Maribelle and the old man are found on the road by Stéphane (Romain Levi), who’s asking around about the two men who were out on the roads recently and never came back. There’s not much small talk to be had. The old man has his head caved in, then Maribelle’s forced to go with Stéphane and his sidekick to tell them more about what happened with Daryl. It turns out that one of the dead military men, Michel, was important to Stéphane. There’s a poster at the scene of the fight that points Stéphane towards the abbey.
At the abbey, Laurent reads a book outside a cell, inside of which is Père Jean; a priest that everyone’s hoping will return somehow. The whole situation is creepy to Daryl, and he’s determined to get out of there. Isabelle insists that she believes Daryl is “The Messenger“—the person who will help deliver Laurent to the boy’s destiny, a place where people can raise him how he was meant to be raised. She saw how Daryl dealt with the men recently. She knows that he’s strong enough to do the job. She also talks about Laurent as “the new Messiah” that’s going to “lead the revival of humanity.” She’s sure Daryl washed ashore here because that was his destiny. This doesn’t convince Mr. Dixon, though.
Daryl’s out of the abbey. He doesn’t want anything to do with anything New Jesus plan. But when he sees Stéphane and the soldiers heading back towards the abbey, he knows that he’s already become linked to the nuns without accepting Isabelle’s plan. Back at the abbey, the nuns receive a visit from Stéphane seeking the “American at large.” They let the armed crew inside, but hide Laurent, insisting that he stay hidden in the secret room just off the weapons room. And the nuns all grab a few weapons in case shit goes sideways fast. Stéphane questions Isabelle about his brother being killed and whether she saw anything, but she says nothing, and then he takes his men to go search the abbey. He first wants to kill the zombie priest, though the nuns beg him not to do it. One of the young men puts a blade through the undead priest’s brain, which sends Laurent out of hiding, mourning the priest, and reveals the kid’s presence to the soldiers. Stéphane says they’ll be taking the boy when they leave.
Right when one man’s about to kill Isabelle he’s chopped by a returning Daryl. Then the violence erupts around the abbey.
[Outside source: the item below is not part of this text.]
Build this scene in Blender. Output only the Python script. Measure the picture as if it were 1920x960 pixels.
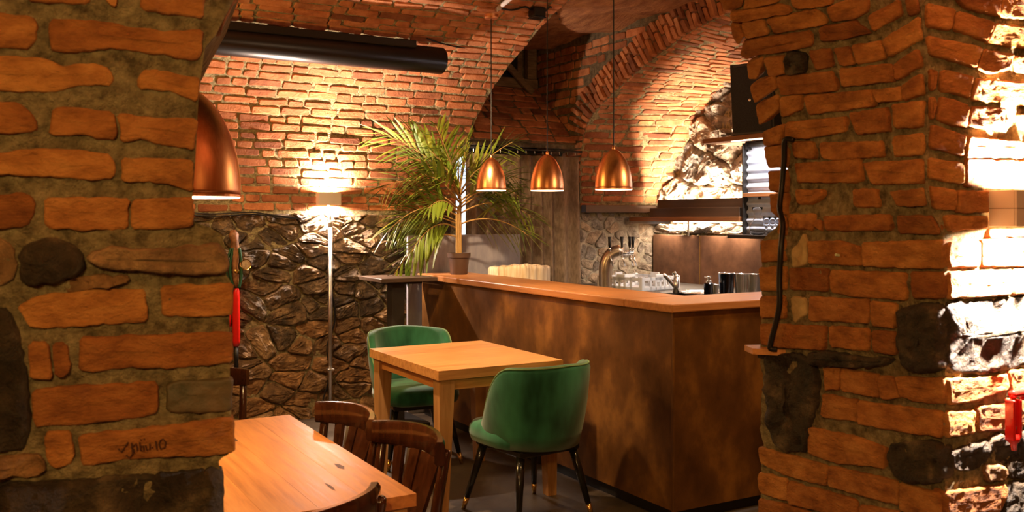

The nuns are bad as hell, so they have no problem using their weapons against the soldiers. And even if these soldiers are properly trained, they have a hard time dealing with Daryl. That is, except for Stéphane, who gets the upper hand over Daryl. Thankfully, Isabelle saves Daryl, however, this allows Stéphane a chance to escape. In the wake of everything, there are dead nuns and men scattered around the abbey. Daryl has to put down one of the zombified soldiers, but otherwise they’re all dead.
Poor Mother Superior was injured in the fight. She tells Laurent: “You are the cure for a sick world.” She starts to believe that, maybe, Daryl is the so-called Messenger after all. And then she dies. Daryl already feels responsible for this violent mess, that’s why he returned to the abbey in the first place. Yet there’s no doubt at all he feels infinitely worse after seeing the carnage. That night, the remaining living—Daryl, Isabelle, Laurent, and Sylvie (Laïka Blanc-Francard)—gather by a fire and say goodbye to the dead sisters. Daryl tells Isabelle that if they can get to the place she talked about with the port, then he’ll help them get to where they must go to deliver Laurent. Only if they can outrun whatever violence Stéphane brings nipping at their heels.
Elsewhere, we see a ship that was transporting walker test subjects. It seems this was the ship that took Daryl from America, but he started a mutiny which destroyed most of the research before escaping. Genet (Anne Charrier), a leader of Pouvoir Du Vivants, orders her people to find the American.